1) The Pottery Barn Principle is "If you break it, you own it." The classified interpretation of this is that we broke Afghanistan, we broke Iraq, and we can say definitively that this principle is sound. Regardless of what naysayers in the U.S. might think, all we have to do to own a whole empire is break the countries we want to own. The naysayers will never be able to figure out how to get us out. Two more had been planned, Syria and Iran, but they need to wait until there is more public degradation of morals and a new listless languor and thrall is found for the citizen psyche.
2) The degradation effect. The vice-president of marketing for Kodak once said, about the lower image quality of digital photographs compared to their film counterparts, that all that was needed was to keep pushing the digital photographs until a generation was born that could not remember the quality of the film photos. The classified interpretation is, if you keep feeding the public images of rule breaking, lawlessness and torture in the context of winning the day on TV shows, eventually they will compromise their own morals the next time you feed them fear.

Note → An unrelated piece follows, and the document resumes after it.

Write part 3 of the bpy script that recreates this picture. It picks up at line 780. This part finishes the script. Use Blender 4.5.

3) The wartime footing. Occupying countries, if putting down insurgencies and rebellions is construed as fighting wars against terror, puts the country constantly at war. The classified interpretation of this is that we can use an obscure legal quote about the president's powers being at their zenith to claim that the other two branches of government have no right to oversight, no right to equal power, no right to govern at all.
4) Anything is legal if it is secret. If torture can be accomplished without leaving a physical scar, if emails can be destroyed without leaving a trace, if surveillance can be done without any oversight, if meetings can be held without a record or log, they are legal. Even in the face of overwhelming evidence, act like a corporation and plead guilty without admitting wrongdoing. Yes we tortured that prisoner, no we do not torture. If your mind cannot rectify the garbled sentences we speak, you have a weak mind.

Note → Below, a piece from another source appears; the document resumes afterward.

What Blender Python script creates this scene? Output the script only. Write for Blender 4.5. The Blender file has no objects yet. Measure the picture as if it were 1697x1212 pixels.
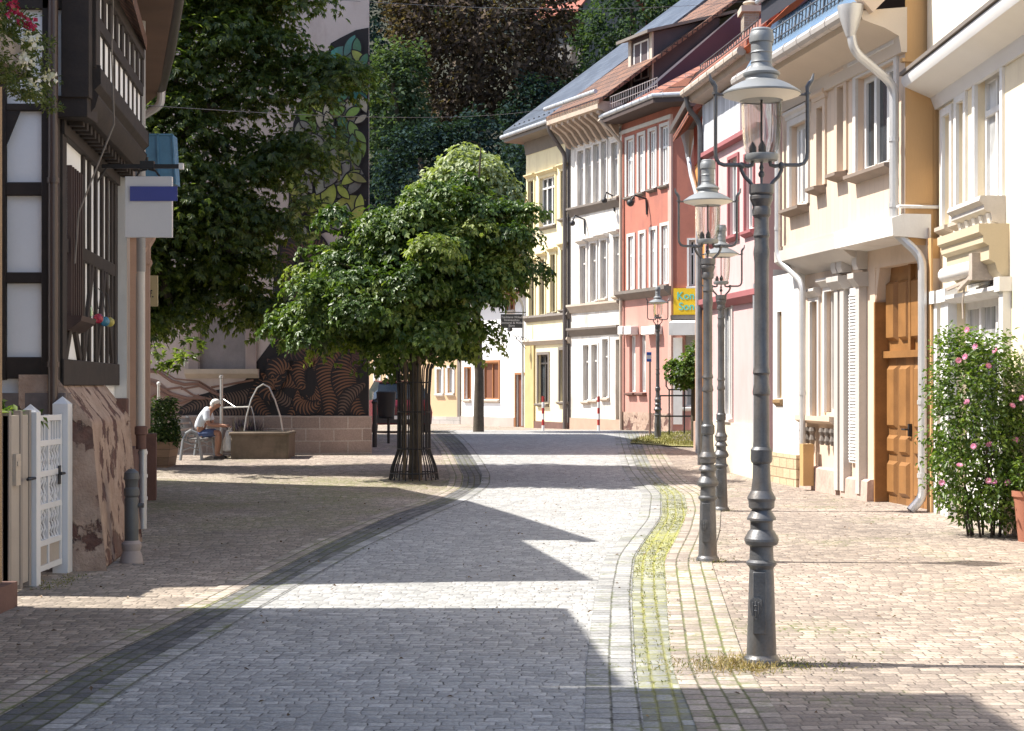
import bpy, bmesh, math, random
import numpy as np
from mathutils import Vector
random.seed(7); RNG = np.random.default_rng(11)
SC = bpy.context.scene; COL = SC.collection
F_PX, CX, HY, HC = 2600.0, 848.5, 639.0, 1.73      # focal length, centre, horizon (px of a 1697 wide frame), eye height

def smooth(t):
    t = min(1.0, max(0.0, t)); return t*t*(3-2*t)
def gz(y):
    return .36*smooth((y-22)/22) - .21*smooth((y-44)/16)
def X(px, d): return (px-CX)/F_PX*d
def Z(py, d): return HC+(HY-py)/F_PX*d
def pt(px, d): return (X(px, d), d)
def G(px, py):
    lo, hi = 2.0, 75.0
    for _ in range(50):
        m = (lo+hi)/2
        if HY+F_PX*(HC-gz(m))/m > py: lo = m
        else: hi = m
    return (X(px, lo), lo, gz(lo))

class Fac:
    """Vertical plane through two plan points, left to right as seen from the street; a along, b outward, c up."""
    def __init__(s, P0, P1):
        s.P0 = np.array(P0, float); d = np.array(P1, float)-s.P0
        s.L = float(np.hypot(*d)); s.u = d/s.L; s.n = np.array((s.u[1], -s.u[0]))
    def __call__(s, a, b, c):
        p = s.P0+s.u*a+s.n*b; return (p[0], p[1], c)
    def hit(s, px, off=0.0):
        r = np.array(((px-CX)/F_PX, 1.0)); t = (s.P0.dot(s.n)+off)/r.dot(s.n)
        return float((r*t-s.P0).dot(s.u)), float(t)
    def s(s, px, off=0.0): return s.hit(px, off)[0]
    def at(s, px, py, off=0.0):
        a, d = s.hit(px, off); return a, Z(py, d)
    def rect(s, x0, x1, yt, yb, off=0.0):
        d = s.hit((x0+x1)/2, off)[1]
        return (s.s(x0, off), s.s(x1, off), Z(yb, d), Z(yt, d))
    def shift(s, b):
        f = Fac(s.P0+s.n*b, s.P0+s.n*b+s.u*s.L); return f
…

Obviously a country which distrusts and reviles empire can be gradually led away from representative government and toward its "inevitable destiny" as an imperial power if only war can be permanent. Which leads to the real mission for the wars in progress and those which are planned:
Invisible War. All the designs of empire can be accomplished if an invisible form of war is created. The dead are shipped home in secrecy, the reporting is carefully controlled and monitored, the wounded are carefully construed as having injured themselves. For one whole month around Christmas 2007, the major newspapers in the U.S. did not carry the Iraq or Afghanistan wars on their frontpages. The goal of the surge was to get the war off the TV. Not to win it. Not to vanquish al-Qaeda. As the marketing VP at a company I worked at once said, "If you see our product on TV, it means it isn't doing well." Nobody knows the mission of this war, nobody knows what it is accomplishing. Nobody knows how many people have died, nobody knows how much it has cost. Nobody has seen any corpses, nobody is supposed to have PTSD. The war exists only to define presidential power, and as a byproduct of deliberately breaking countries so we can own them. Our government withers, our world destabilizes, our troops come home to descend into lonely individual perdition, with the hope from the powers that be that they will perish quickly and not leave any mess. This is how we could have won in Vietnam. We've won the War at Home.

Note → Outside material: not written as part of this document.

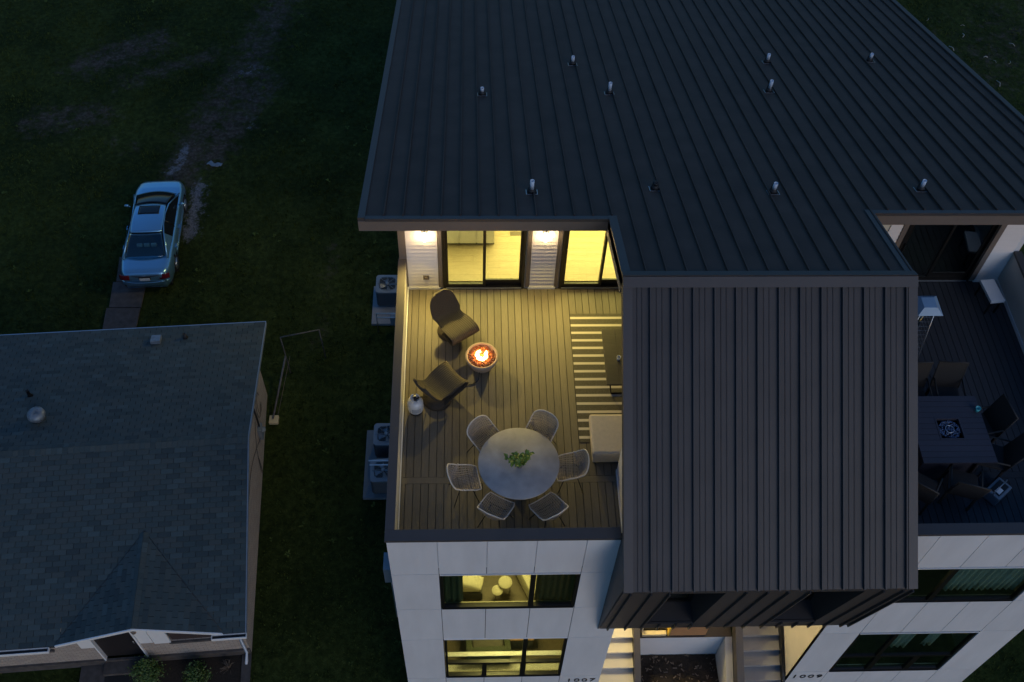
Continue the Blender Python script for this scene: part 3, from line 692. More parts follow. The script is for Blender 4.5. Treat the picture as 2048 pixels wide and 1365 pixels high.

Arrest, impeachment, prison, and an international tribunal for these absolutely evil corporate demons. Where once they left their morals outside the boardroom door, now they don't remember where they left them. Crocodile tears for a photo opportunity with a dead soldier's mother. Long knives for those who would help a live soldier go home. George W. Bush is a beast from hell. There is no derangement syndrome, you'd be deranged if you didn't recoil in horror from the legacy of this man.